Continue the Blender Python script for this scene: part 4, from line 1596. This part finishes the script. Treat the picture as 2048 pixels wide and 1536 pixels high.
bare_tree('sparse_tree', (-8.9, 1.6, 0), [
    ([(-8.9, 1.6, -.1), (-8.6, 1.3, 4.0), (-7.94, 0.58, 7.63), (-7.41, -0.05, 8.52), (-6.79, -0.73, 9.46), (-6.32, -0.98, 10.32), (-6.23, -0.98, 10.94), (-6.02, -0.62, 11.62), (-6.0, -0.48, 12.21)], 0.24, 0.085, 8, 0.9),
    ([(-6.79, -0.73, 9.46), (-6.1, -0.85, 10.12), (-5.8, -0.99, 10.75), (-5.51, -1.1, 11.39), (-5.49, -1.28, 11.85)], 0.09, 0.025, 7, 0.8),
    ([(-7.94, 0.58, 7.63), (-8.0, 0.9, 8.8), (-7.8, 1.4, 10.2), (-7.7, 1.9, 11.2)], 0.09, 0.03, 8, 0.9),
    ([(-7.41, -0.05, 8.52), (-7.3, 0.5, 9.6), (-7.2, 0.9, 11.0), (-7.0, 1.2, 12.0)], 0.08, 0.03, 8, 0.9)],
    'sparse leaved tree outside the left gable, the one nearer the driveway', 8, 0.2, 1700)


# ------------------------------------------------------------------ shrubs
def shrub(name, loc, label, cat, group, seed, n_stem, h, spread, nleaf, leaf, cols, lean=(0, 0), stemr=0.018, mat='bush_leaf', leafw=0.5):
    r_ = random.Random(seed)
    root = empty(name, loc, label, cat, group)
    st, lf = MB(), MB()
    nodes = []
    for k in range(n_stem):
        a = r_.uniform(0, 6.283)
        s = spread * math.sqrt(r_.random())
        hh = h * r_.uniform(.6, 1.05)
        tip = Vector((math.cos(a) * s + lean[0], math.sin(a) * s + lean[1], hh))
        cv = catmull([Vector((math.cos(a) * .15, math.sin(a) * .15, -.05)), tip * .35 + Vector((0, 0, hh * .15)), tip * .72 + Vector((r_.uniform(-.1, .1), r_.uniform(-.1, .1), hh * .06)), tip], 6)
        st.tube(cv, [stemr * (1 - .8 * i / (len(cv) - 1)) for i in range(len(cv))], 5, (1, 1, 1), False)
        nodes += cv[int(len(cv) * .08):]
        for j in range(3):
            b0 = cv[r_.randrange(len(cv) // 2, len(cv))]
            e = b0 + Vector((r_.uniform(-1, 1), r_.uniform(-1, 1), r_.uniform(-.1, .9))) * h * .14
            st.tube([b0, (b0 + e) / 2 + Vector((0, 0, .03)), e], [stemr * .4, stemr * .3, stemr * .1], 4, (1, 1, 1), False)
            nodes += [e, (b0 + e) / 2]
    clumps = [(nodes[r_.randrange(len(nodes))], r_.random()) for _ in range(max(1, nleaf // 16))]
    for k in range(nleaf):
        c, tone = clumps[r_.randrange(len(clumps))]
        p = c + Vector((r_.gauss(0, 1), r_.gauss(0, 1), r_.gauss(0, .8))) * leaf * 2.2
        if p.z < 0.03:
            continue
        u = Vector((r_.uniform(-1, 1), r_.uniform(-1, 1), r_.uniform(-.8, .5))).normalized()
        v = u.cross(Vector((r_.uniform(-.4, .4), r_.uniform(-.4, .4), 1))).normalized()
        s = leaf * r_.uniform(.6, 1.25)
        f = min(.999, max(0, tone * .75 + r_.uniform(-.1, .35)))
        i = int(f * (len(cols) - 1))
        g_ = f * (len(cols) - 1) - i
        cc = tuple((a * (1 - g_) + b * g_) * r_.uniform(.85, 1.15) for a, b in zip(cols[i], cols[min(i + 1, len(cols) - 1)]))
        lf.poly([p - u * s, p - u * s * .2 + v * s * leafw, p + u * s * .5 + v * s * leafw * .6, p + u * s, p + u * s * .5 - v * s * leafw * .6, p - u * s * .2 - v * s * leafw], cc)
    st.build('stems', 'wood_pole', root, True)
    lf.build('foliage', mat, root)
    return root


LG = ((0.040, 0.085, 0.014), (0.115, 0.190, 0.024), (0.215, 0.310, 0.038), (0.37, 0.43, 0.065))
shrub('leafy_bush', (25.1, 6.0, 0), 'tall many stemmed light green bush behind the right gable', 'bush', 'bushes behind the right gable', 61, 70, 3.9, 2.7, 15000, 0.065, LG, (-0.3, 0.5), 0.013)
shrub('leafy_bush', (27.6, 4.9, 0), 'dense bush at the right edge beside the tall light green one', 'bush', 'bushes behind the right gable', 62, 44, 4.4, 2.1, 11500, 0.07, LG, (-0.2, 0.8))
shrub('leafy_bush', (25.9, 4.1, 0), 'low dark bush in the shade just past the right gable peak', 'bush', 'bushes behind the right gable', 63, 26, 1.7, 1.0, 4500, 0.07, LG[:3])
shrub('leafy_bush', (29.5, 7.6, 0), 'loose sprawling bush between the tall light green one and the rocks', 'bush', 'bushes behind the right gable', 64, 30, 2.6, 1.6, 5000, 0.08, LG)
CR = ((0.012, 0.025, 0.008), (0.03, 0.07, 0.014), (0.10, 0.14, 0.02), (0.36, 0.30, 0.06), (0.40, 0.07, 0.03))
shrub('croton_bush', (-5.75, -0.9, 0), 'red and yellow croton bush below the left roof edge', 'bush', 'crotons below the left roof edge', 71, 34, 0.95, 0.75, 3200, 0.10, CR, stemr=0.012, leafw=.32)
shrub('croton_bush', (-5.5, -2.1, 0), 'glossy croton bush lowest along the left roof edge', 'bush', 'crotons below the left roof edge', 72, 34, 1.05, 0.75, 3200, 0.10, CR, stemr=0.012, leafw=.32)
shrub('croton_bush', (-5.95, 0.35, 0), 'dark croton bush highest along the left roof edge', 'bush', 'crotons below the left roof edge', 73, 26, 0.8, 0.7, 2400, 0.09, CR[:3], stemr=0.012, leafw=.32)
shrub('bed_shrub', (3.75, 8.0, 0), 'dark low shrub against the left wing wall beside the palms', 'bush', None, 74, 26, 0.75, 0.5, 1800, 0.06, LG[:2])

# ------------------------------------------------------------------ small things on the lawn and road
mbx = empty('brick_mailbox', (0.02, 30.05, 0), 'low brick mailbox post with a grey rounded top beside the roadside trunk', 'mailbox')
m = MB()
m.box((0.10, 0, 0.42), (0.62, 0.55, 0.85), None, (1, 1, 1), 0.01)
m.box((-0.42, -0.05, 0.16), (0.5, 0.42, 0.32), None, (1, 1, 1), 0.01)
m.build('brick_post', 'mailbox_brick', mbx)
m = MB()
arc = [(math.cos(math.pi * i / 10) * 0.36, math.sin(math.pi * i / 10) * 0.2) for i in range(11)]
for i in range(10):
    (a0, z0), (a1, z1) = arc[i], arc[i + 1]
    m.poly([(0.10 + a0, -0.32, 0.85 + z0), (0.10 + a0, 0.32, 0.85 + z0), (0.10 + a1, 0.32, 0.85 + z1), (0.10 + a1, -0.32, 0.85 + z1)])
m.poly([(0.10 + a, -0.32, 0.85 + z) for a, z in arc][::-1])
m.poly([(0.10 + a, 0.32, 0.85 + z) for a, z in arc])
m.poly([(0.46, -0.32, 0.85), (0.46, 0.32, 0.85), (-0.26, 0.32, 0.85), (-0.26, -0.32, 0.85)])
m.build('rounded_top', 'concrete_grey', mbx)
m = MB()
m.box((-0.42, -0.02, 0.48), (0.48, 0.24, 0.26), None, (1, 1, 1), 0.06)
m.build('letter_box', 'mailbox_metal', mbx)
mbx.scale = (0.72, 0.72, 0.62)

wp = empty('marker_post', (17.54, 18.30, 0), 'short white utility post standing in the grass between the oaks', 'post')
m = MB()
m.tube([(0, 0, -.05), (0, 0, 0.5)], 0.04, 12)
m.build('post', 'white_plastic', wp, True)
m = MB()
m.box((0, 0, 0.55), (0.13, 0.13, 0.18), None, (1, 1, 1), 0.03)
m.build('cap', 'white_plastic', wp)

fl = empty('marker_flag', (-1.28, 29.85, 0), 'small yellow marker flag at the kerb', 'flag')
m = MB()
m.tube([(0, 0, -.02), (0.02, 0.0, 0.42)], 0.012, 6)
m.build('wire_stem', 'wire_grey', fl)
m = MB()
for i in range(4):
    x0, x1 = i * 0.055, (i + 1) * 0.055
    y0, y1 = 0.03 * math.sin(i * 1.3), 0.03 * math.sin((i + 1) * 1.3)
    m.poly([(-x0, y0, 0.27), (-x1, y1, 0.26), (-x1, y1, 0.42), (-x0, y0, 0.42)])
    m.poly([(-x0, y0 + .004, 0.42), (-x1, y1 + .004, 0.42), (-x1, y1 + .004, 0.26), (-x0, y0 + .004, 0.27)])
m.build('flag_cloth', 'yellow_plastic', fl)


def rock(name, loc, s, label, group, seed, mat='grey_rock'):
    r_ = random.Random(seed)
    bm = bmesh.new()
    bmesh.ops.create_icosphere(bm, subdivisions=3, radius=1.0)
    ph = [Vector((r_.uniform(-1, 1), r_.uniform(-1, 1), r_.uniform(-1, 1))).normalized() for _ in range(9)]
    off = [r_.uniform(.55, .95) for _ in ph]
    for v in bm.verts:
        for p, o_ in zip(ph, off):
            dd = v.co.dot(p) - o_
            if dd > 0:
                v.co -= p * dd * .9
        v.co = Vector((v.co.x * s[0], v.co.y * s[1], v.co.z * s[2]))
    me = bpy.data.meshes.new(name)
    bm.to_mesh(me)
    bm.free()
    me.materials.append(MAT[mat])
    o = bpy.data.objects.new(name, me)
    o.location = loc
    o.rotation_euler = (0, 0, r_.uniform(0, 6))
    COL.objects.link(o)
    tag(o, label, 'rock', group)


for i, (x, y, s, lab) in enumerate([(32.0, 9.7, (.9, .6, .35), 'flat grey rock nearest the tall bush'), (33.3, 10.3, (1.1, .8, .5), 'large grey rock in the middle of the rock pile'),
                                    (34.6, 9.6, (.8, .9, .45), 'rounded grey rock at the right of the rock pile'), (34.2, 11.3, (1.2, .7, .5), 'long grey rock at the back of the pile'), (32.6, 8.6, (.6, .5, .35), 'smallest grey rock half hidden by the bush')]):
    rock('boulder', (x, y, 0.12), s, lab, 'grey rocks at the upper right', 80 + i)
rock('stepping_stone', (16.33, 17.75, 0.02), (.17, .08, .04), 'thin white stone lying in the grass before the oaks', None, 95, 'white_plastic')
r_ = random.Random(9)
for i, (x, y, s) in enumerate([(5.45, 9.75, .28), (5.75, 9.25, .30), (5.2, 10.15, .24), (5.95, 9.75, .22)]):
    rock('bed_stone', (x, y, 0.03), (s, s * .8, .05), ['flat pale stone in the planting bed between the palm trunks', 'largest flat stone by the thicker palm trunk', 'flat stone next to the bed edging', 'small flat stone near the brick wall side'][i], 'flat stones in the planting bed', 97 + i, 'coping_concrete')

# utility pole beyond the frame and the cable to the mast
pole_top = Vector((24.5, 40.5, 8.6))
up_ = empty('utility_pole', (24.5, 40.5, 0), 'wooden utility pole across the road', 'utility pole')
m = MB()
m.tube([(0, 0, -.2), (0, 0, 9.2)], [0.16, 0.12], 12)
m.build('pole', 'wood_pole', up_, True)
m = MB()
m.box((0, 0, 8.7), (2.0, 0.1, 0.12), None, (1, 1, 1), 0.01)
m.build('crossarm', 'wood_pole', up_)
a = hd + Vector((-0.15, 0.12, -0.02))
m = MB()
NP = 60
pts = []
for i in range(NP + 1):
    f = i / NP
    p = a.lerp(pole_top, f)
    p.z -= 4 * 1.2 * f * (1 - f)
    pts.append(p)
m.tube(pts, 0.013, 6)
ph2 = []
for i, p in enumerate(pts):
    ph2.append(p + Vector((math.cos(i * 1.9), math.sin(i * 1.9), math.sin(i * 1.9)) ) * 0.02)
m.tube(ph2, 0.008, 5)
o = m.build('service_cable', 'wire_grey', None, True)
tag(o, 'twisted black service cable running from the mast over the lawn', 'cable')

§ **BRIEF**:
Include the first line, the line containing "8, 0.2, 1700)", and every line between them, copied exactly from the material above; output no other line.

§ **WRITTEN RESPONSE**:
Continue the Blender Python script for this scene: part 4, from line 1596. This part finishes the script. Treat the picture as 2048 pixels wide and 1536 pixels high.
bare_tree('sparse_tree', (-8.9, 1.6, 0), [
    ([(-8.9, 1.6, -.1), (-8.6, 1.3, 4.0), (-7.94, 0.58, 7.63), (-7.41, -0.05, 8.52), (-6.79, -0.73, 9.46), (-6.32, -0.98, 10.32), (-6.23, -0.98, 10.94), (-6.02, -0.62, 11.62), (-6.0, -0.48, 12.21)], 0.24, 0.085, 8, 0.9),
    ([(-6.79, -0.73, 9.46), (-6.1, -0.85, 10.12), (-5.8, -0.99, 10.75), (-5.51, -1.1, 11.39), (-5.49, -1.28, 11.85)], 0.09, 0.025, 7, 0.8),
    ([(-7.94, 0.58, 7.63), (-8.0, 0.9, 8.8), (-7.8, 1.4, 10.2), (-7.7, 1.9, 11.2)], 0.09, 0.03, 8, 0.9),
    ([(-7.41, -0.05, 8.52), (-7.3, 0.5, 9.6), (-7.2, 0.9, 11.0), (-7.0, 1.2, 12.0)], 0.08, 0.03, 8, 0.9)],
    'sparse leaved tree outside the left gable, the one nearer the driveway', 8, 0.2, 1700)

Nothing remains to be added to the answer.